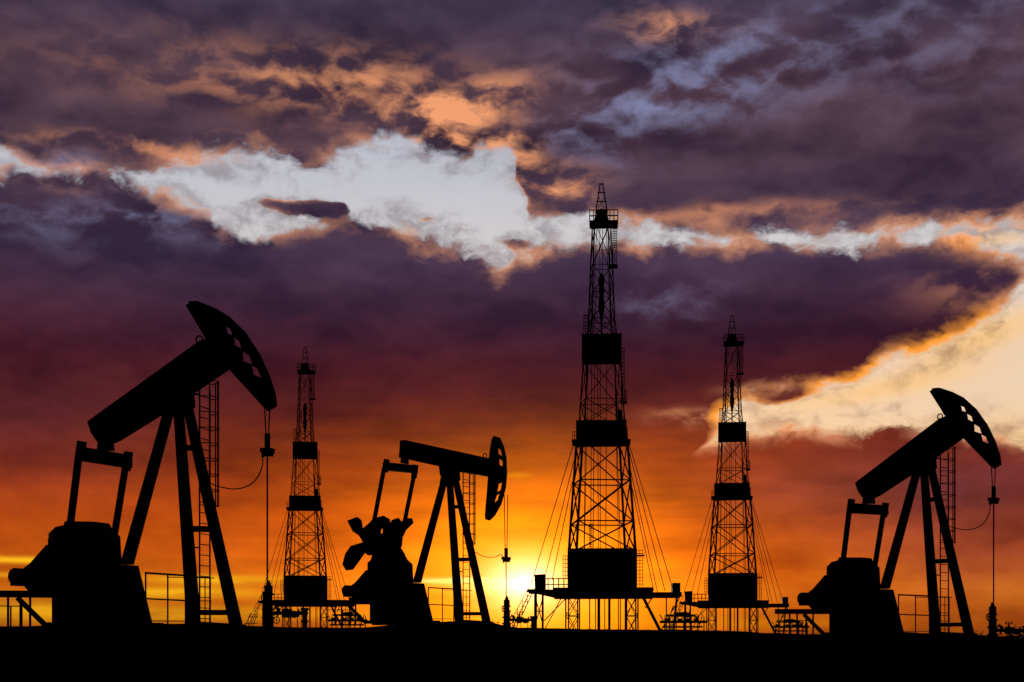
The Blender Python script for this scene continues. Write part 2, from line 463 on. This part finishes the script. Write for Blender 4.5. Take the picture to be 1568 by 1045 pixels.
def pump_up():
    parts = []
    b = MB()
    b.poly(PA2([(141, 652), (146, 668), (155, 682), (172, 682), (182, 677), (250, 632), (350, 560), (346, 530), (330, 515), (308, 524)], 0), -.17, .17)
    b.ring(PA(305, 519, 0), .1, .045, (0, 1, 0))
    b.poly(PA2([(155, 676), (172, 676), (174, 694), (153, 694)], 0), -.1, .1)
    parts.append(("walking_beam", b.mesh("walking_beam_raised")))
    b = MB()
    out = [(285, 468), (293, 462), (305, 461), (328, 469), (349, 480), (375, 504), (397, 536), (413, 570), (422, 598), (424, 616), (413, 623), (407, 621), (347, 558), (326, 522), (316, 518), (301, 494)]
    h = [[(346, 497), (354, 501), (357, 510), (348, 507)], [(358, 513), (368, 519), (371, 530), (360, 525)], [(372, 534), (384, 541), (388, 554), (373, 549)], [(386, 555), (396, 560), (402, 574), (389, 569)]]
    b.poly(PA2(out, 0), -.03, .03, [PA2(x, 0) for x in h])
    arc_plate(b, out[1:11], PA, 0)
    b.bar(PA(293, 468, 0), PA(318, 516, 0), .25, .06)
    parts.append(("horsehead", b.mesh("horsehead_raised")))
    b = MB()
    b.bar(PA(127, 700, -1.2), PA(197, 710, 1.2), .3, .36)
    for x, y, T in ((127, 694, -1.2), (197, 708, 1.2)):
        b.bar(PA(x + 1, y - 13, T), PA(x - 3, y + 16, T), .16, .24)
    b.bar(PA(123, 705, -1.2), PA(108, 830, -1.2), .1, .22)
    b.bar(PA(193, 718, 1.2), PA(172, 850, 1.2), .1, .22)
    parts.append(("equalizer_and_pitman_arms", b.mesh("equalizer_and_pitman_arms_raised")))
    b = MB()
    b.poly(PA2([(80, 830), (92, 812), (106, 808), (130, 830), (126, 880), (84, 890)], -1.2), -1.28, -1.12)
    b.poly(PA2([(140, 830), (164, 812), (178, 822), (181, 850), (176, 876), (146, 884)], 1.2), 1.12, 1.28)
    parts.append(("crank_counterweights", b.mesh("crank_counterweights_raised")))
    b = rod_parts(PA, 411, 618, 660, 686, 892, 1.0)
    b.path(hoseA, .035)
    parts.append(("bridle_and_polished_rod", b.mesh("bridle_and_polished_rod_raised")))
    return parts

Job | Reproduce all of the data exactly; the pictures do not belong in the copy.

Result of this task |
The Blender Python script for this scene continues. Write part 2, from line 463 on. This part finishes the script. Write for Blender 4.5. Take the picture to be 1568 by 1045 pixels.
def pump_up():
    parts = []
    b = MB()
    b.poly(PA2([(141, 652), (146, 668), (155, 682), (172, 682), (182, 677), (250, 632), (350, 560), (346, 530), (330, 515), (308, 524)], 0), -.17, .17)
    b.ring(PA(305, 519, 0), .1, .045, (0, 1, 0))
    b.poly(PA2([(155, 676), (172, 676), (174, 694), (153, 694)], 0), -.1, .1)
    parts.append(("walking_beam", b.mesh("walking_beam_raised")))
    b = MB()
    out = [(285, 468), (293, 462), (305, 461), (328, 469), (349, 480), (375, 504), (397, 536), (413, 570), (422, 598), (424, 616), (413, 623), (407, 621), (347, 558), (326, 522), (316, 518), (301, 494)]
    h = [[(346, 497), (354, 501), (357, 510), (348, 507)], [(358, 513), (368, 519), (371, 530), (360, 525)], [(372, 534), (384, 541), (388, 554), (373, 549)], [(386, 555), (396, 560), (402, 574), (389, 569)]]
    b.poly(PA2(out, 0), -.03, .03, [PA2(x, 0) for x in h])
    arc_plate(b, out[1:11], PA, 0)
    b.bar(PA(293, 468, 0), PA(318, 516, 0), .25, .06)
    parts.append(("horsehead", b.mesh("horsehead_raised")))
    b = MB()
    b.bar(PA(127, 700, -1.2), PA(197, 710, 1.2), .3, .36)
    for x, y, T in ((127, 694, -1.2), (197, 708, 1.2)):
        b.bar(PA(x + 1, y - 13, T), PA(x - 3, y + 16, T), .16, .24)
    b.bar(PA(123, 705, -1.2), PA(108, 830, -1.2), .1, .22)
    b.bar(PA(193, 718, 1.2), PA(172, 850, 1.2), .1, .22)
    parts.append(("equalizer_and_pitman_arms", b.mesh("equalizer_and_pitman_arms_raised")))
    b = MB()
    b.poly(PA2([(80, 830), (92, 812), (106, 808), (130, 830), (126, 880), (84, 890)], -1.2), -1.28, -1.12)
    b.poly(PA2([(140, 830), (164, 812), (178, 822), (181, 850), (176, 876), (146, 884)], 1.2), 1.12, 1.28)
    parts.append(("crank_counterweights", b.mesh("crank_counterweights_raised")))
    b = rod_parts(PA, 411, 618, 660, 686, 892, 1.0)
    b.path(hoseA, .035)
    parts.append(("bridle_and_polished_rod", b.mesh("bridle_and_polished_rod_raised")))
    return parts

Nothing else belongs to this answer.